Canada’s Department of Fisheries and Oceans (DFO) has announced an increase in the total allowable catch (TAC) of both Atlantic mackerel and Southern Gulf of St. Lawrence fall herring.
Canada Minister of Fisheries Joanne Thompson announced the increases, which for Atlantic mackerel amounts to tripling the TAC from 500 metric tons (MT) to 1,500 MT, including 1,400 MT for personal-use bait, 60 MT for bycatch, 20 MT for scientific sampling, and 20 MT for live bait for the bluefin tuna fishery. The fishery will have three separate openings, the first of which opened on 27 May, with another two openings “tentatively scheduled” for August and October.
DFO said each opening will see 466.67 MT of the TAC released, and for the 27 May fishery 246.67 MT has been released to compensate for the lower 220 MT TAC that it was operating under.
For Atlantic herring in the Southern Gulf of St. Lawrence, DFO is increasing the TAC to 15,500 MT for 2026 and 2027, up from the 8,500 MT it was set at in 2025. The department said the increase is in response to the improved health of the stock following ga peer-reviewed stock assessment, which showed fall spawning herring is in the healthy zone.
“DFO is also establishing a new allocation framework that distributes the TAC by sector rather than by fixed historical shares, so that fishing opportunities better align with herring abundance across the region,” the DFO said.
The department said the increases will support stronger commercial fisheries in Atlantic Canada and Quebec.
“Our government is committed to maintaining strong, resilient, and sustainable Canadian fisheries,” Thompson said. “These decisions for Atlantic mackerel and Southern Gulf of St. Lawrence herring will support fish harvesters in eastern Canada at a time of increased uncertainty and unprecedented shifts in the global economy.”
The increase in the Atlantic mackerel fishery is related to a combination of peer-reviewed science, industry input, and socioeconomic considerations, DFO said. A peer-reviewed stock assessment showed the stock has grown year over year by almost 50 percent.

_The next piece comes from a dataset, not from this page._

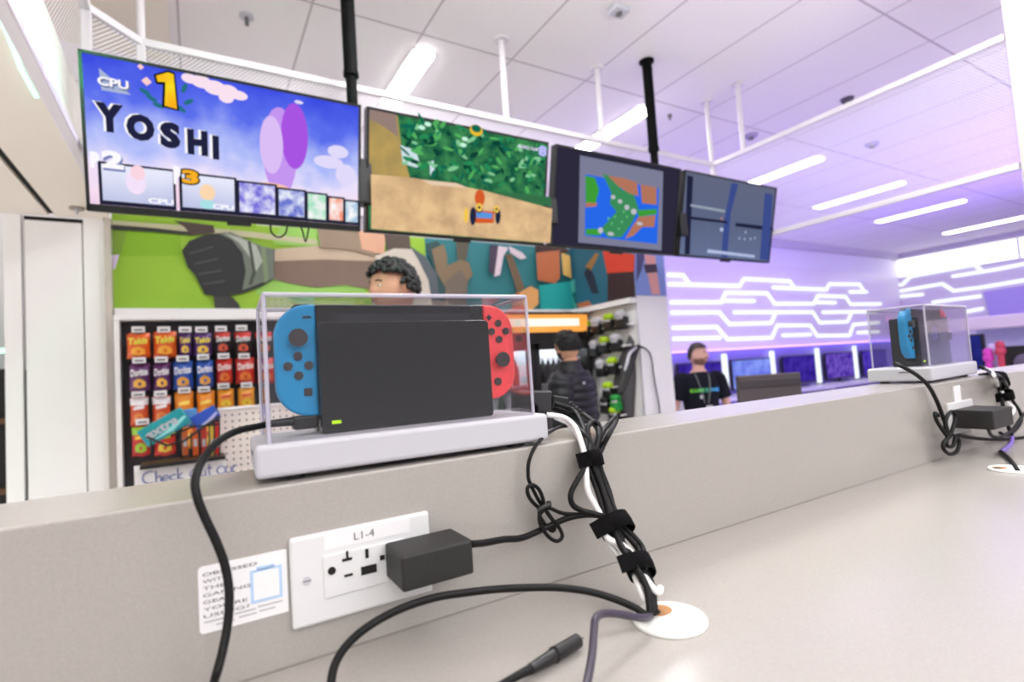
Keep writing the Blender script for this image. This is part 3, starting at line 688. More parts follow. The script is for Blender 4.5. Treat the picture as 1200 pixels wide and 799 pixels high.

The Atlantic mackerel fishery was closed in 2022 to help the stock rebuild, after then-Fisheries Minister Joyce Murray said management measures put in place at the time didn’t go far enough to protect the stock.
Since that closure, advocates for the seafood industry have been pushing for it to be reopened. The Fish, Food, and Allied Workers Union (FFAW), which represents fishermen in Newfoundland and Labrador, has repeatedly called for the fishery to be reopened and expanded, claiming the population has rebounded.
At the time, FFAW President Dwan Street said fishers had been seeing an abundance of mackerel on the northeast coast.
“We are seeing a tremendous abundance of large mackerel, 16 to 18 inches in length, as well as small, or pencil, mackerel,” she said.
While fishermen had pushed for an increase, conservation groups said they were opposed to DFO’s decision to increase the TAC.
Oceans North Fisheries Director Kate Schleit told the CBC the decision was “risky” given the improvements to the stock are only recent.
“The improvements are a positive step along the path to rebuilding,” Schleit told the CBC. “But we're jeopardizing future rebuilding, which would only benefit the industry in the future.”
Fisherman Ben Miller, based in Nova Scotia, told the CBC the increase is a “step in the right direction” but is still a far cry from a commercial fishery for the species.
“I'm still very disappointed that we don't have a commercial fishery,” he said.
Both reopenings also follow DFO announcing a plan in late 2025 to rebuild depleted fisheries in the country, which included 15 rebuilding plans covering Northern shrimp, Atlantic mackerel, white hake, Atlantic cod, American plaice, winter flounder, Atlantic herring, Pacific herring, and Okanagan Chinook salmon.
Of those species, Atlantic cod has also seen its quota increase, and the Northern shrimp fishery has reopened for the first time in 11 years.